Private prisons may or may not partake in indentured servitude. In addition to participating in the constitutionally protected slavery, they have far more systemic problems than public prisons. The goal is to spend as little as possible to meet minimum legal requirements in order to maximize profit (it’s a business, after all). Many of these for-profit prisons are infrequently or improperly evaluated, leading to far worse conditions than governmentally run prisons. There have also been countless cases of people being denied parole to maintain minimum headcount.

~~Modern private prisons first emerged in 1984 when the Corrections Corporation of America (CCA), now known as CoreCivic, was awarded a contract to take over operation of a jail in Hamilton County, Tennessee.~~ See comment below for link to the origins of private prisons.

[–] [email protected] 2 points 3 days ago (1 children)
[–] [email protected] 2 points 3 days ago

Fascinating. They’re much older than that of the sources I’ve read. Thanks for the link!

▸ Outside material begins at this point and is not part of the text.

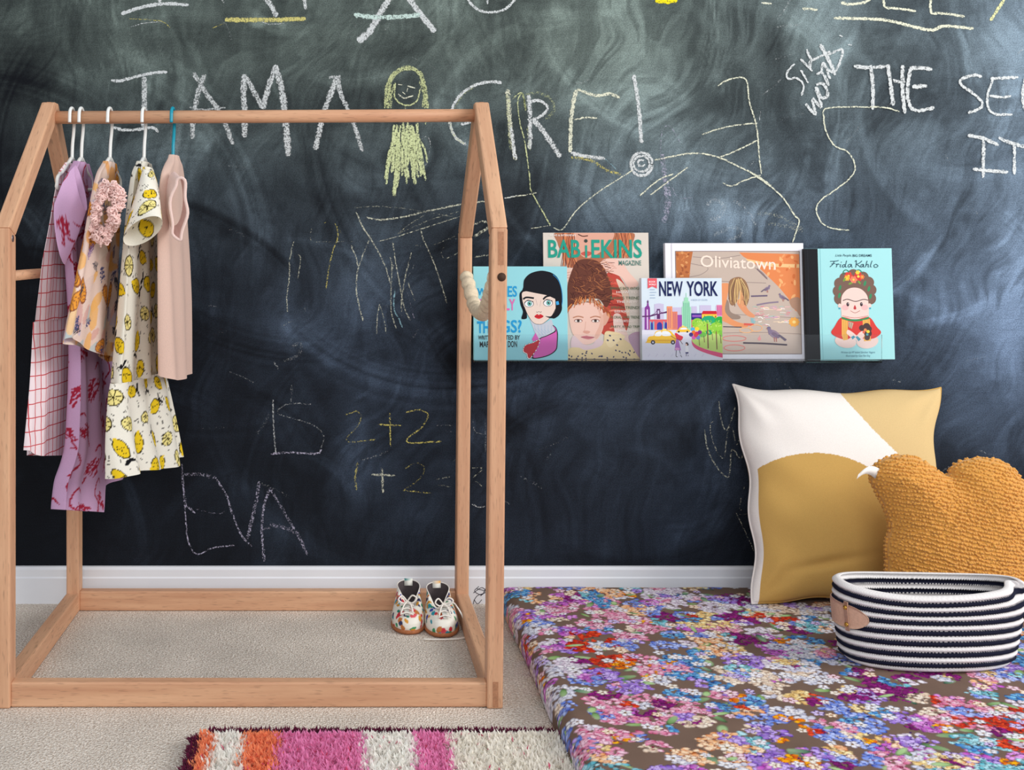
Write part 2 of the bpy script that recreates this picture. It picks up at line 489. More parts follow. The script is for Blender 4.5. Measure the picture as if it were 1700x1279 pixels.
ZA = (0, 0, 3.877); ZB = (400, 0, 3.198); ZC = (830, 0, 3.044); ZD = (1240, 0, 3.046)
Z1 = (440, 320, 4.0); Z2 = (280, 640, 3.148); Z7 = (1160, 650, 4.2615); ZP = (0, 0, 1.0)
chalk_layer = [0]
def chalk(name, strokes, label=None, fade=1.0):
    """strokes: (zoom frame, colour, width in px, density, points)"""
    V = []; Fo = []; col = []; n = 0
    for z, c, wd, den, pts in strokes:
        chalk_layer[0] += 1
        p = np.asarray(pts, float) / z[2] + np.array(z[:2])
        p = spline(p, 10)
        ln = np.r_[0, np.cumsum(np.linalg.norm(np.diff(p, axis=0), axis=1))]
        k = max(2, int(ln[-1] / 3))
        s = np.linspace(0, ln[-1], k)
        p = np.stack([np.interp(s, ln, p[:, 0]), np.interp(s, ln, p[:, 1])], 1)
        t = np.gradient(p, axis=0); t /= np.linalg.norm(t, axis=1)[:, None] + 1e-9
        nn = np.stack([-t[:, 1], t[:, 0]], 1)
        wv = max(wd, 1.7) / 2 * (0.8 + 0.4 * rng.random(k))
        wv[0] *= 0.6; wv[-1] *= 0.5
        p = p + rng.normal(0, 0.25, p.shape)
        y = WALL_Y - 0.0004 - 0.000008 * chalk_layer[0]
        for o, al in ((-1, .30), (-.62, .95), (0, 1.0), (.62, .95), (1, .30)):
            q = p + nn * (wv * o)[:, None]
            V.append(np.stack([(q[:, 0] - VX) * RW, np.full(k, y), H - (q[:, 1] - VY) * RW], 1))
            col.append(np.c_[np.tile(s2l(c), (k, 1)), np.full(k, al * den * fade) * (0.85 + 0.3 * rng.random(k))])
        for i in range(k - 1):
            for j in range(4):
                Fo.append((n + j * k + i, n + (j + 1) * k + i, n + (j + 1) * k + i + 1, n + j * k + i + 1))
        n += 5 * k
    o = mk(name, np.concatenate(V), Fo, M_CHALK, wall, col=np.concatenate(col), smooth=False)
    if label: o['label'] = label
    return o

W_ = (216, 221, 223); Yg = (208, 216, 164); Cr = (228, 230, 208); Ye = (226, 214, 120); Lv = (205, 200, 226); Bl = (160, 205, 220)
chalk('chalk_lettering', [
    (ZA, W_, 7, 1, [(780, 90), (900, 50), (1050, 25), (1215, 32)]), (ZA, W_, 9, .9, [(1028, -20), (1028, 15)]),
    (ZA, Ye, 2, .6, [(830, 120), (960, 128), (1050, 140), (1095, 180)]), (ZA, W_, 2, .7, [(840, 175), (930, 150), (1040, 140)]), (ZA, Ye, 1.8, .7, [(1370, 180), (1450, 148)]),
    (ZP, (214, 206, 130), 9, .95, [(373, 33), (420, 33), (460, 33), (508, 31)]), (ZB, W_, 2, .7, [(110, 115), (150, 128), (230, 125)]),
    (ZB, W_, 10, .9, [(120, -20), (160, 30), (190, 90)]), (ZB, W_, 8, .9, [(332, -20), (345, 50)]), (ZA, W_, 6, .8, [(1425, -10), (1440, 18)]),
    (ZB, W_, 13, .95, [(795, -20), (730, 85), (680, 170), (620, 220)]), (ZB, W_, 12, .95, [(885, -20), (950, 70), (1030, 170)]), (ZB, (205, 228, 222), 9, .95, [(600, 78), (700, 90), (800, 92), (950, 80)]),
    (ZB, W_, 5, .95, [(1200, -10), (1240, 40), (1310, 65), (1400, 50), (1460, -10)]), (ZB, W_, 5, .9, [(1312, -10), (1310, 22)])],
    'white chalk letters cut off by the top edge, with a yellow underline')
chalk('chalk_lettering', [
    (ZC, (240, 226, 40), 9, 1, [(785, 0), (830, 8), (895, 0)]), (ZC, (240, 226, 40), 7, 1, [(800, -8), (880, 2)]), (ZC, W_, 4, .9, [(1320, 14), (1370, 18)]),
    (ZD, Cr, 4, .9, [(75, 15), (125, 20)]), (ZD, Cr, 5, .9, [(280, 42), (355, 50)]), (ZD, Cr, 6, .95, [(475, 12), (520, 22), (600, 10), (625, -10)]),
    (ZD, Cr, 5, .95, [(690, -10), (692, 25), (700, 40)]), (ZD, Cr, 5, .95, [(697, 38), (780, 46), (855, 57)]), (ZD, Cr, 5, .95, [(930, -10), (928, 30), (932, 70)]), (ZD, Cr, 5, .9, [(930, 70), (1000, 68), (1100, 85)]),
    (ZD, (226, 226, 170), 6, .9, [(1305, -10), (1230, 105)]), (ZD, Cr, 6, .95, [(440, 92), (600, 95), (720, 105), (920, 152), (1000, 132), (1145, 145)])],
    'cream chalk letters with a long wavy underline at the top right')
chalk('chalk_lettering', [
    (ZA, W_, 6, 1, [(715, 518), (770, 522), (880, 492), (1000, 468), (1078, 465)]), (ZA, W_, 11, .85, [(930, 495), (930, 600), (930, 720), (925, 800), (930, 830)]), (ZA, W_, 6, .95, [(728, 820), (800, 838), (900, 832), (980, 822), (1020, 850)]),
    (ZA, W_, 10, .8, [(1240, 465), (1290, 540), (1340, 620), (1410, 710), (1450, 800), (1500, 930)]), (ZA, W_, 10, .8, [(1318, 480), (1275, 600), (1245, 750), (1238, 895)]), (ZA, W_, 4, .7, [(1220, 690), (1300, 705), (1450, 695)]),
    (ZB, W_, 12, .85, [(20, 395), (14, 500), (20, 600), (20, 730)]), (ZB, W_, 10, .8, [(30, 410), (70, 490), (115, 575)]), (ZB, W_, 11, .85, [(115, 580), (150, 450), (190, 345)]), (ZB, W_, 13, .85, [(180, 350), (215, 470), (235, 620), (252, 830)]),
    (ZB, W_, 11, .85, [(512, 405), (480, 490), (440, 600), (395, 795)]), (ZB, W_, 9, .8, [(515, 405), (530, 500), (575, 600), (610, 690), (645, 805)]), (ZB, W_, 8, .7, [(470, 412), (530, 405)]),
    (ZB, W_, 6, .95, [(1385, 440), (1330, 435), (1250, 450), (1170, 500), (1120, 580), (1110, 660), (1140, 730), (1195, 770)]), (ZB, Yg, 4, .5, [(1240, 460), (1180, 505), (1130, 575)]), (ZB, Yg, 5, .55, [(1105, 640), (1130, 720), (1190, 765)]), (ZB, W_, 6, .9, [(1165, 662), (1220, 648)]),
    (ZC, Cr, 9, .8, [(40, 450), (48, 600), (62, 720), (80, 810)]), (ZC, W_, 7, .95, [(55, 640), (72, 770), (82, 805)]), (ZC, Yg, 8, .5, [(38, 470), (48, 650), (55, 760)]),
    (ZC, W_, 9, .85, [(145, 480), (152, 600), (150, 755)]), (ZC, W_, 6, .95, [(145, 515), (200, 510), (242, 545), (205, 590), (160, 605)]), (ZC, Yg, 6, .5, [(130, 475), (200, 472), (260, 505), (272, 560), (230, 605)]), (ZC, W_, 10, .9, [(165, 600), (230, 680), (305, 795)]), (ZC, Yg, 6, .5, [(140, 640), (150, 760)]),
    (ZC, Cr, 8, .9, [(385, 455), (370, 520), (358, 620), (355, 770)]), (ZC, Cr, 6, .9, [(390, 452), (480, 482), (560, 475), (605, 495)]), (ZC, Cr, 3.5, .9, [(375, 605), (430, 595), (490, 598)]), (ZC, W_, 8, .9, [(358, 772), (430, 790), (532, 802)]),
    (ZC, Ye, 6, .6, [(360, 795), (460, 812), (540, 860), (610, 882)]), (ZC, Bl, 2, .6, [(530, 800), (590, 860)]),
    (ZC, W_, 8, .95, [(675, 378), (700, 540), (715, 725)]),
    (ZC, W_, 6, .95, [(715 + 54 * math.cos(t), 830 + 58 * math.sin(t)) for t in np.linspace(0, 6.4, 16)]), (ZC, W_, 5, .9, [(715 + 40 * math.cos(t), 828 + 40 * math.sin(t)) for t in np.linspace(0, 6.4, 14)]), (ZC, W_, 5, .9, [(715 + 20 * math.cos(t), 824 + 16 * math.sin(t)) for t in np.linspace(0.5, 5.4, 10)])],
    'large white chalk capitals I AM A GIRE! with an exclamation mark')
fig = []
for k in range(5):
    j = rng.uniform(-14, 14, 7)
    fig.append((ZB, Yg, 4.5, .75, [(775 + j[0], 575), (782 + j[1], 480), (812 + j[2], 400), (880, 362 + j[3]), (945 + j[4], 385), (980 + j[5], 460), (988 + j[6], 575)]))
fig += [(ZB, Yg, 5, .7, [(795, 575), (800, 500), (820, 440)]), (ZB, Yg, 5, .7, [(965, 570), (970, 500), (950, 430)]), (ZB, Yg, 3, .8, [(805, 640), (790, 590), (770, 650)]), (ZB, Yg, 3, .8, [(975, 600), (980, 660)]),
        (ZB, Yg, 3, .9, [(820, 455), (815, 510), (840, 545), (890, 560), (935, 535), (952, 470)]), (ZB, Cr, 3, .95, [(835, 500), (870, 522), (915, 508)]), (ZB, Cr, 3, .9, [(835, 450), (858, 452)]), (ZB, Cr, 3, .9, [(885, 458), (925, 468)]),
        (ZB, Cr, 2, .9, [(885, 468), (880, 488)]), (ZB, Cr, 2.5, .9, [(858, 490), (872, 500)]), (ZB, Yg, 3, .8, [(872, 560), (872, 580)]), (ZB, W_, 1.7, .6, [(960, 740), (990, 725), (1005, 770), (990, 860), (975, 880)])]
for k in range(52):
    x0 = 800 + 150 * rng.random(); t = (x0 - 800) / 150
    x1 = 765 + 230 * t + rng.uniform(-25, 25)
    y0 = rng.uniform(650, 760); y1 = rng.uniform(820, 960) if k > 8 else rng.uniform(960, 1050)
    fig.append((ZB, (222, 232, 180), 4.5, .85, [(x0, y0), ((x0 + x1) / 2 + rng.uniform(-14, 14), (y0 + y1) / 2), (x1, y1)]))
chalk('chalk_figure', fig, 'yellow-green chalk drawing of a long-haired smiling girl in a dress')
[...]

My point about the difference between public vs private prisons being independent of prisons that participate in indentured servitude still stands. One does not imply the other.

[–] [email protected] 8 points 3 days ago

Americans didn't. A few rich ghouls did.

[–] [email protected] 4 points 3 days ago* (last edited 3 days ago)

Prison profiteering has been going on since at least when the civil war ended. It's a crucial foundation for the imperial "economy".

[–] [email protected] 12 points 3 days ago (1 children)

Damon T. Hininger still their CEO? Asking for a friend.

[–] [email protected] 4 points 3 days ago

Send more blue shells 🥰

[–] [email protected] 10 points 2 days ago

He's building another* concentration camp

[–] [email protected] 20 points 3 days ago

You don't need an offshore camp with nebulous legality for deporting immigrants. There's already somewhere to send them and you don't care if they go free. Pretty damn useful for domestic opponents though.

[–] [email protected] 9 points 3 days ago

Belle of the ranch pointed out it costs more at gitmo because you have to ship everyone and everything there.